Steps could be taken to boost the domestic market and “open up the space”, such as compelling supermarkets to source locally and have supplier development programmes, he said.
In 2015 the Australian Competition and Consumer Commission introduced its Food and Grocery Code of Conduct. The voluntary code, which major Australian retailers such as Coles and Woolworths have adopted, creates protection for suppliers and also helps to develop them.
The protection includes minimum behavioural standards for retailers when dealing with payments, and allocating shelf space and specifications for fresh produce, among other things. It prohibits retailers from threatening suppliers with unreasonable termination of their contracts and also has a mechanism to solve disputes.
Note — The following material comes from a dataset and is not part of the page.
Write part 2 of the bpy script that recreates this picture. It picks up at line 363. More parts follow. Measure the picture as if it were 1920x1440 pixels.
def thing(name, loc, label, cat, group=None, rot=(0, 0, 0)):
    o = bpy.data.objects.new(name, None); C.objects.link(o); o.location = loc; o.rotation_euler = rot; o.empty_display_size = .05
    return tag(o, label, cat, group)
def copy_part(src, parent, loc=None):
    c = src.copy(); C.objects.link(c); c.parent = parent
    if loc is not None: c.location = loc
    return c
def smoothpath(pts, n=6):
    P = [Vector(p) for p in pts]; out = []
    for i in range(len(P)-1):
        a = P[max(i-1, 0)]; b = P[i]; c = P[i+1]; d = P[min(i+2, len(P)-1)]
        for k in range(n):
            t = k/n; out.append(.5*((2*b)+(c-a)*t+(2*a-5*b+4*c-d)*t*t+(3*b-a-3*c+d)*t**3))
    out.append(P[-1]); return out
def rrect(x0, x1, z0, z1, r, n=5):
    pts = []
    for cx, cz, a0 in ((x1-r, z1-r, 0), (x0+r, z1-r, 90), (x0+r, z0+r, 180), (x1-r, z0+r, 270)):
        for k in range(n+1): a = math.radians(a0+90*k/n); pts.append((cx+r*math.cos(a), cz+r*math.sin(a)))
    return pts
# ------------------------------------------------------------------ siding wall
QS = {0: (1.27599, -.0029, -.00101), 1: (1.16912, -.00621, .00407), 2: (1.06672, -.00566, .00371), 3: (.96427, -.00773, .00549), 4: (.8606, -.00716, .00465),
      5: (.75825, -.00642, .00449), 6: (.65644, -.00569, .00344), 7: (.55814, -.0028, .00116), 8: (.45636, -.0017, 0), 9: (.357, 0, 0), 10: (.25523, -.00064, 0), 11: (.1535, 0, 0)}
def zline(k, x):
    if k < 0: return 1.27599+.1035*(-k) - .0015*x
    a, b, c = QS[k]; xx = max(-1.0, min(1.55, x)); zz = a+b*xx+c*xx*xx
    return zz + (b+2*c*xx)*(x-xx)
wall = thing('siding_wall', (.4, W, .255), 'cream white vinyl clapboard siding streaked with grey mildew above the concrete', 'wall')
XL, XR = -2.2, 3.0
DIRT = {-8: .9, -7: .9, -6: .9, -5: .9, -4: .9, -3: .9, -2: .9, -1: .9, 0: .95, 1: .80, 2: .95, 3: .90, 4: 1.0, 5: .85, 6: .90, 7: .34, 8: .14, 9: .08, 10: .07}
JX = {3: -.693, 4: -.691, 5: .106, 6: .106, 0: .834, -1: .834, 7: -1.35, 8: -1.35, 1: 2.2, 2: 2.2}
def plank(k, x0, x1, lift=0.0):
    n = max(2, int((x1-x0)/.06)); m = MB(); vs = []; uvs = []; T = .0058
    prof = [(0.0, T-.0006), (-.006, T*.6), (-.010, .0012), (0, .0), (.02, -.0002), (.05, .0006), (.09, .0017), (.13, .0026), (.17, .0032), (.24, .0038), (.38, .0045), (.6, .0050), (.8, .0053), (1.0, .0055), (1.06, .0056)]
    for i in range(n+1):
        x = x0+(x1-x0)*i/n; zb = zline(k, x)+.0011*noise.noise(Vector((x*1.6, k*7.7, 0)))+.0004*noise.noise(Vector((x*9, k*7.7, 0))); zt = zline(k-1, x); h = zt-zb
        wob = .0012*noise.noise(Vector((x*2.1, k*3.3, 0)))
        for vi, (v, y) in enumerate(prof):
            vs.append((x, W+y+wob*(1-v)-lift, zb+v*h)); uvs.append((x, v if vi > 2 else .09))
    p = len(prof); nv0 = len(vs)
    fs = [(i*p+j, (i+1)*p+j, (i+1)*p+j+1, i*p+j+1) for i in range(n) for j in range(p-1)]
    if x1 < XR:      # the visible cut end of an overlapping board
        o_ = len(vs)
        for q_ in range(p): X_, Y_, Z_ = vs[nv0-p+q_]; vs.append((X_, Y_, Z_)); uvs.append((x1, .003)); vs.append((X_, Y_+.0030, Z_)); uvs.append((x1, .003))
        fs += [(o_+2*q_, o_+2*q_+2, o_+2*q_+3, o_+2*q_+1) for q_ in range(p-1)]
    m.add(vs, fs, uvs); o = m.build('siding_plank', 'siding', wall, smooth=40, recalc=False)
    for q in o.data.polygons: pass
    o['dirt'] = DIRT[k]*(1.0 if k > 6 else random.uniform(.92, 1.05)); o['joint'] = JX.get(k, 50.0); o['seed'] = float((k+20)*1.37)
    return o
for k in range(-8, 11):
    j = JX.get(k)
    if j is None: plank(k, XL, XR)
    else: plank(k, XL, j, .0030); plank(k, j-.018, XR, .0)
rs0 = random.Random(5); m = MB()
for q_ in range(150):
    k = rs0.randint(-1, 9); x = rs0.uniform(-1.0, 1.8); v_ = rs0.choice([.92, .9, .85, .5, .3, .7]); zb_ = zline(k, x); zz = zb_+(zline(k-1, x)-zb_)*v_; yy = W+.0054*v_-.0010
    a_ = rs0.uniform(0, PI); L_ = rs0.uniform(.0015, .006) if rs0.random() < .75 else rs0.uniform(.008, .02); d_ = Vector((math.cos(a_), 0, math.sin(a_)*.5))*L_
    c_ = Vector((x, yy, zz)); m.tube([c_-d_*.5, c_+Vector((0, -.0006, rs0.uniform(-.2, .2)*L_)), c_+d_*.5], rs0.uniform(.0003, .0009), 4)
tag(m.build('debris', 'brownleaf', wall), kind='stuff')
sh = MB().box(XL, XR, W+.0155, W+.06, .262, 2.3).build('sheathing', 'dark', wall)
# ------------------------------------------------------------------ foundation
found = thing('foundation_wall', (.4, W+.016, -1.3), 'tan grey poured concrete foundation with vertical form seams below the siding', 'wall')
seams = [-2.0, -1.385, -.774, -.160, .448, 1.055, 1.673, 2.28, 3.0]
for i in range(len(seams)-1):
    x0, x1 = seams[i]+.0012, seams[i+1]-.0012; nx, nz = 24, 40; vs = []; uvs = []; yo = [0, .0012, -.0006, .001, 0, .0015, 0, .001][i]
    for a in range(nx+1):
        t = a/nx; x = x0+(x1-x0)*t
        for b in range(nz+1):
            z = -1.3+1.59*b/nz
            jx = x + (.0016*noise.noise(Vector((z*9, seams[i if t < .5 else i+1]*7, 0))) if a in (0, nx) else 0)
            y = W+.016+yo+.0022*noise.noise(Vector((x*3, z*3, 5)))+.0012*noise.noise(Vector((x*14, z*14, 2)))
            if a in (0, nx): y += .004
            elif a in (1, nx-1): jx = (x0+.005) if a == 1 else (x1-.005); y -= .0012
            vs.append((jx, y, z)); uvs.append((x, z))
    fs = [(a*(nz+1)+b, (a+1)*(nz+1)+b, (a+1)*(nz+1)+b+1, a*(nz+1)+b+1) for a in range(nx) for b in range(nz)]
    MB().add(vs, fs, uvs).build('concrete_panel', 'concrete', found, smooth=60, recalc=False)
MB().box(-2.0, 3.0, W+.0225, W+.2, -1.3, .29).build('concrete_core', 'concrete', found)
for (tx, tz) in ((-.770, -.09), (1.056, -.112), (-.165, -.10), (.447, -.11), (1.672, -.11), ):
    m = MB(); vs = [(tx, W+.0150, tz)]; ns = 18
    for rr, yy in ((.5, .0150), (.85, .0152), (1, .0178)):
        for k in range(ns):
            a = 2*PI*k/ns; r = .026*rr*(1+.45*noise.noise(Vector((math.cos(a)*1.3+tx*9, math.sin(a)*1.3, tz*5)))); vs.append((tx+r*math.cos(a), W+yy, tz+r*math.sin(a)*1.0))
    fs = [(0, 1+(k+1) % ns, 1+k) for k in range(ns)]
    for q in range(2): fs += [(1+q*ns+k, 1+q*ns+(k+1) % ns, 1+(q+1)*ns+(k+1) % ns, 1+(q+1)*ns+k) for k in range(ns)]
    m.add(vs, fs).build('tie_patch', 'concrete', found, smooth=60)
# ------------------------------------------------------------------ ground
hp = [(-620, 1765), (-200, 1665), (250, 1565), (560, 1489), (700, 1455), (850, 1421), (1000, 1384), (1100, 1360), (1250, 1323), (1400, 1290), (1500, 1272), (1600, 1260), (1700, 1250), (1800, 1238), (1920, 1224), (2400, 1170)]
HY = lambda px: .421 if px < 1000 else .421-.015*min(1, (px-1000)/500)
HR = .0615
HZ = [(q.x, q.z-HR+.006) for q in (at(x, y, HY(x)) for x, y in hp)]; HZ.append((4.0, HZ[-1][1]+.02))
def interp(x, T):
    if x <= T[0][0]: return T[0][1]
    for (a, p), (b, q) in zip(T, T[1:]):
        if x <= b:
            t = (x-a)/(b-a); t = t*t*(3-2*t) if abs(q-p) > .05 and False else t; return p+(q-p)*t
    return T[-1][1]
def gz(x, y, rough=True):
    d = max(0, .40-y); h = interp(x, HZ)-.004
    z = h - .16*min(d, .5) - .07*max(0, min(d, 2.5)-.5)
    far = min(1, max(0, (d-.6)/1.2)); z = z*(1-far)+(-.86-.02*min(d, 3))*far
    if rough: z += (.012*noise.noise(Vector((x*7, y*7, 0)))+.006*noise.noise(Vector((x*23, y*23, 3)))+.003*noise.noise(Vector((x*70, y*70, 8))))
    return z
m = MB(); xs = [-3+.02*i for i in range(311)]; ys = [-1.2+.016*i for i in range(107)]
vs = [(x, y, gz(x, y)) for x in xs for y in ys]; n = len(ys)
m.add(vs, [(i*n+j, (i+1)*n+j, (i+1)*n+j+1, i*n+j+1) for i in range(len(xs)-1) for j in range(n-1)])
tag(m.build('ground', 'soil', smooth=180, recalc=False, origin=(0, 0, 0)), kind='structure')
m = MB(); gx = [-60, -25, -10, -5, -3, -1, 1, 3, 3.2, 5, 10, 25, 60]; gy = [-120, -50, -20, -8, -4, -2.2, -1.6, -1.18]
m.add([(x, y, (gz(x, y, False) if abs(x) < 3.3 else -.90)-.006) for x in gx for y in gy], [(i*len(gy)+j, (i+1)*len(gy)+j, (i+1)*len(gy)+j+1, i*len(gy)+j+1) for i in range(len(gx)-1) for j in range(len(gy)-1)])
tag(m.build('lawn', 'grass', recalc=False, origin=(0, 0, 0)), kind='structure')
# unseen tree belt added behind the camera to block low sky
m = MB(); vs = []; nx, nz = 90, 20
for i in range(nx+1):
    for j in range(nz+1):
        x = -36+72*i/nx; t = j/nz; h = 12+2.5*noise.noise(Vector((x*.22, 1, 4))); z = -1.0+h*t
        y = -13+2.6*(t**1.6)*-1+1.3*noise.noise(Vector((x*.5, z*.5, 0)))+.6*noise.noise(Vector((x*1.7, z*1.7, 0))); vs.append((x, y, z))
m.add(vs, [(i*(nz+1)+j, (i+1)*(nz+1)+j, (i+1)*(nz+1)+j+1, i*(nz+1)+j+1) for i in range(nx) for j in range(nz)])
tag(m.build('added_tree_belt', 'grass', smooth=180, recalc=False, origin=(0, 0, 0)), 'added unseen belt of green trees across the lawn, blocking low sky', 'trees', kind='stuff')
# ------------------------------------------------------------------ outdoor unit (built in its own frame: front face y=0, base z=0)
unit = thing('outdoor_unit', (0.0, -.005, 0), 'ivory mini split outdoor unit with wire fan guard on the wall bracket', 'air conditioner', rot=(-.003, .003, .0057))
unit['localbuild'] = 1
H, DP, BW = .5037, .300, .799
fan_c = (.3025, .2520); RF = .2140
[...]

While South Africa has some initiatives similar to those in Australia they have not been as successful. Walmart was required to set up a supplier development programme when it bought a majority stake in Massmart, in order to bring local manufacturers into its supply chain. Woolworths has its own supplier development programme.
The beer sector in South Africa is considered to be highly uncompetitive as it is difficult for small brewers to get their products into bars, fridges and on shelves.
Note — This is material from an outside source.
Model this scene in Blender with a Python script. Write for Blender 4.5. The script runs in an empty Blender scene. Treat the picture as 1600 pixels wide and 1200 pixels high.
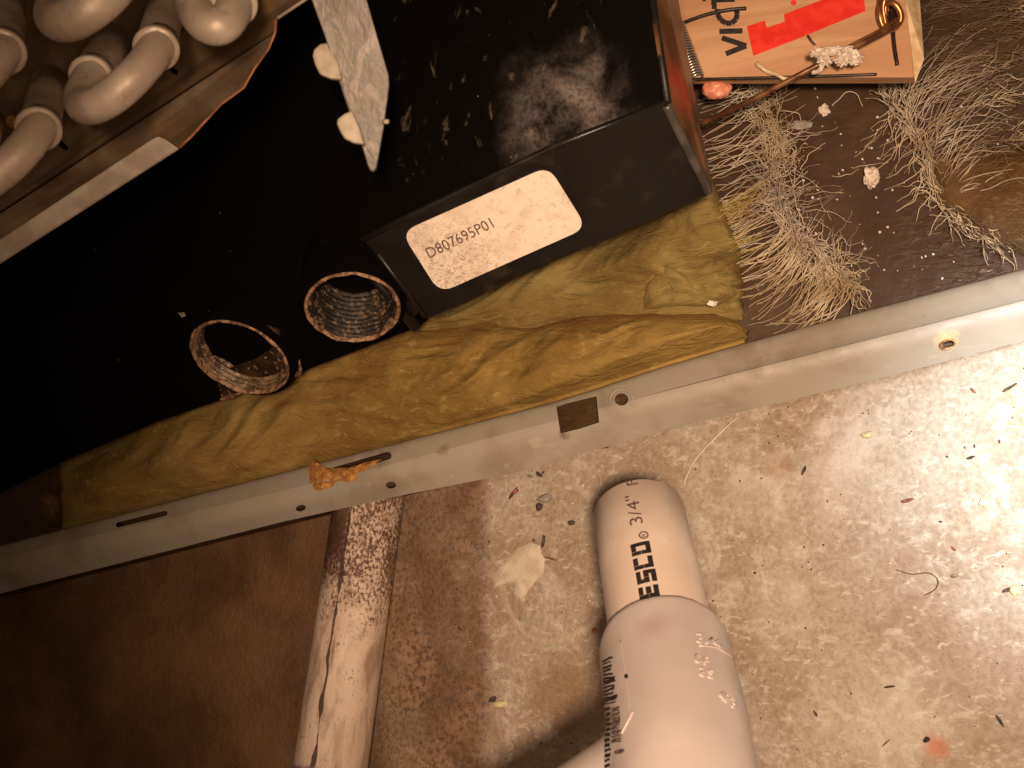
import bpy, bmesh, math, random
from mathutils import Vector as V, Matrix, noise as mn
random.seed(7)
S = bpy.context.scene
COL = S.collection
# ------------------------------------------------------------------ camera
FPX, DIST = 1800.0, 0.42
F = V((-0.445, 0.176, -1.0)).normalized()
U = (V((0, 1, 0)) - F * F.y).normalized()
R = F.cross(U).normalized()
CAM = -F * DIST
cd = bpy.data.cameras.new('camera'); cam = bpy.data.objects.new('camera', cd); COL.objects.link(cam)
cd.sensor_width = 36; cd.lens = FPX / 1600 * 36; cd.clip_start = 0.01; cd.clip_end = 50
cam.matrix_world = Matrix(((R.x, U.x, -F.x, CAM.x), (R.y, U.y, -F.y, CAM.y), (R.z, U.z, -F.z, CAM.z), (0, 0, 0, 1)))
S.camera = cam
cd.dof.use_dof = True; cd.dof.focus_distance = 0.365; cd.dof.aperture_fstop = 34
# ------------------------------------------------------------------ light
w = bpy.data.worlds.new("World"); S.world = w; w.use_nodes = True
w.node_tree.nodes['Background'].inputs[0].default_value = (1.0, 0.62, 0.38, 1)
w.node_tree.nodes['Background'].inputs[1].default_value = 0.06
S.view_settings.view_transform = 'Standard'; S.view_settings.look = 'None'
S.view_settings.exposure = 0.0; S.view_settings.gamma = 1.0

def ray(px, py): return F + R * ((px - 800) / FPX) + U * ((600 - py) / FPX)
def P(px, py, z=0.0):
    r = ray(px, py); return CAM + r * ((z - CAM.z) / r.z)
def Q(px, py, d): return CAM + ray(px, py) * d
def onplane(px, py, p0, n, off=0.0):
    r = ray(px, py); return CAM + r * ((p0 + n * off - CAM).dot(n) / r.dot(n))

def lamp(name, kind, loc, target, energy, color, size=0.01, cone=60, blend=0.6):
    l = bpy.data.lights.new(name, kind); o = bpy.data.objects.new(name, l); COL.objects.link(o)
    l.energy = energy; l.color = color
    if kind == 'SPOT': l.spot_size = math.radians(cone); l.spot_blend = blend; l.shadow_soft_size = size
    elif kind == 'AREA': l.size = size
    else: l.shadow_soft_size = size
    o.location = loc; o.rotation_euler = (target - loc).to_track_quat('-Z', 'Y').to_euler()
    return o
lamp('flashlight_beam', 'SPOT', Q(770, 580, -0.13), P(1230, 700, 0), 14.0, (1.0, 0.73, 0.52), 0.014, 60, 1.0)
lamp('coil_fill', 'POINT', Q(330, 60, 0.04), P(700, 300, 0), 0.62, (1.0, 0.70, 0.44), 0.012)  # added fill lamp to brighten the coil at upper left
lamp('doorway_light', 'SPOT', P(2150, 420, 0.20), P(1760, 700, 0), 7.5, (0.74, 0.87, 1.0), 0.03, 44, 1.0)

# ------------------------------------------------------------------ helpers
def tag(o, label=None, cat=None, group=None, kind=None):
    if label: o['label'] = label
    if cat: o['category'] = cat
    if group: o['group'] = group
    if kind: o['kind'] = kind
    return o
def empty(name, loc, label, cat, group=None):
    o = bpy.data.objects.new(name, None); COL.objects.link(o); o.location = loc; o.empty_display_size = 0.01
    return tag(o, label, cat, group)
def wpos(o):
    p = V((0, 0, 0))
    while o: p += o.location; o = o.parent
    return p
def obj(name, vf, mat, parent=None, smooth=False, uv=None, origin=None, bevel=0, sub=0):
    """link one mesh given in world coordinates; the origin goes to its own middle (top level) or its parent's"""
    vs, fs = vf[0], vf[1]
    base = wpos(parent) if parent else (origin if origin is not None else sum((V(v) for v in vs), V((0, 0, 0))) / len(vs))
    me = bpy.data.meshes.new(name); me.from_pydata([tuple(V(v) - base) for v in vs], [], fs); me.update()
    if uv:
        l = me.uv_layers.new(name='UVMap')
        for lp in me.loops: l.data[lp.index].uv = uv[lp.vertex_index]
    bm = bmesh.new(); bm.from_mesh(me); bmesh.ops.recalc_face_normals(bm, faces=bm.faces); bm.to_mesh(me); bm.free()
    o = bpy.data.objects.new(name, me); COL.objects.link(o)
    if parent: o.parent = parent
    else: o.location = base
    me.materials.append(mat)
    if smooth:
        for p in me.polygons: p.use_smooth = True
    if bevel:
        m = o.modifiers.new('b', 'BEVEL'); m.width = bevel; m.segments = 3; m.limit_method = 'ANGLE'; m.angle_limit = math.radians(35)
    if sub:
        m = o.modifiers.new('s', 'SUBSURF'); m.levels = sub; m.render_levels = sub
    return o
def join(*parts):
    vs, fs = [], []
    for v, f in parts:
        n = len(vs); vs += list(v); fs += [tuple(i + n for i in q) for q in f]
    return vs, fs
def prism(pts, off):
    n = len(pts); vs = [V(p) for p in pts] + [V(p) + off for p in pts]
    fs = [tuple(range(n)), tuple(reversed(range(n, 2 * n)))] + [(i, (i + 1) % n, n + (i + 1) % n, n + i) for i in range(n)]
    return vs, fs
def frames(pts):
    T = [(pts[min(i + 1, len(pts) - 1)] - pts[max(i - 1, 0)]).normalized() for i in range(len(pts))]
    n = T[0].orthogonal().normalized(); out = []
    for i, t in enumerate(T):
        n = (n - t * n.dot(t)).normalized(); out.append((t, n, t.cross(n)))
    return out
def sweep(pts, rad, n=20, caps=True, wob=0.0, seed=0):
    pts = [V(p) for p in pts]
    if not hasattr(rad, '__len__'): rad = [rad] * len(pts)
    vs, fs = [], []
    for i, (p, (t, a, b)) in enumerate(zip(pts, frames(pts))):
        for k in range(n):
            th = 2 * math.pi * k / n
            q = p + (a * math.cos(th) + b * math.sin(th)) * rad[i]
            if wob: q += (a * math.cos(th) + b * math.sin(th)) * wob * mn.noise(q * 220 + V((seed, 0, 0)))
            vs.append(q)
    for i in range(len(pts) - 1):
        for k in range(n):
            fs.append((i * n + k, i * n + (k + 1) % n, (i + 1) * n + (k + 1) % n, (i + 1) * n + k))
    if caps: fs += [tuple(reversed(range(n))), tuple(range((len(pts) - 1) * n, len(pts) * n))]
    return vs, fs
def smoothpath(pts, per=8):
    pts = [V(p) for p in pts]; out = []
    for i in range(len(pts) - 1):
        p0, p1, p2, p3 = pts[max(i - 1, 0)], pts[i], pts[i + 1], pts[min(i + 2, len(pts) - 1)]
        for k in range(per):
            t = k / per
            out.append(0.5 * ((2 * p1) + (p2 - p0) * t + (2 * p0 - 5 * p1 + 4 * p2 - p3) * t * t + (-p0 + 3 * p1 - 3 * p2 + p3) * t ** 3))
    out.append(pts[-1]); return out
def lerpline(pts, x):
    for (x0, y0), (x1, y1) in zip(pts, pts[1:]):
        if x <= x1: return y0 + (y1 - y0) * (x - x0) / (x1 - x0)
    (x0, y0), (x1, y1) = pts[-2:]; return y0 + (y1 - y0) * (x - x0) / (x1 - x0)
def fbm(p, o=4):
    s, a = 0.0, 1.0
    for _ in range(o): s += a * mn.noise(p); p = p * 2.03 + V((3.1, 7.7, 1.3)); a *= 0.5
    return s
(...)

As part of the US’s competition approval for the Anheuser-Busch InBev takeover of SABMiller, the country introduced protection for craft beer brewers. For example, AB InBev can’t provide incentives or rewards to a distributor based on the percentage of AB InBev beer the distributor sells compared with the sale of rival beers. The group also cannot acquire a distributor if the acquisition pushed the amount of beer AB InBev sold through its own distributors to more than 10% in the US.
Conditions by the Competition Tribunal in South Africa require AB InBev — in instances where it is the only supplier of refrigerators to an outlet — to provide at least 10% of the capacity of one refrigerator to small beer producers.
But even with these measures, it is tough out there for small companies.
Last year locally produced craft-beer label Soweto Gold, started by Ndumiso Madlala and Josef Schmid, was bought by Heineken.
Schmid said the business was sold to Heineken because it was the only way to grow the Soweto Gold brand. It would have taken an investment of between R50-million and R100-million to get Soweto Gold distributed around the country. The competition in the sector was very difficult for smaller players.
He said they have had “amazing support” and the government needed to continue supporting micro industries and introduce control measures to prevent unfair practices.
“There is space for a quality [beer] product. I have walked from the grain to the tap and been part of the whole process. It’s different from a master brewer pressing a button and suddenly he has made 150 000 litres of beer,” he said.
Trade and Industry Minister Rob Davies said last week there was no end of assessments of the economy that have highlighted that it is too concentrated and that the barriers to entry are too high.
The Competition Amendment Bill tries not only to give authorities the power to deal with cases of abuse of market dominance but also, where there is evidence, to call for deconcentration.
If the amendment bill, which is open for public comment, becomes law in its current form it will increase the role of market inquiries and give the Competition Commission the power to investigate alleged lack of competition and overconcentration and also impose a broad range of remedies.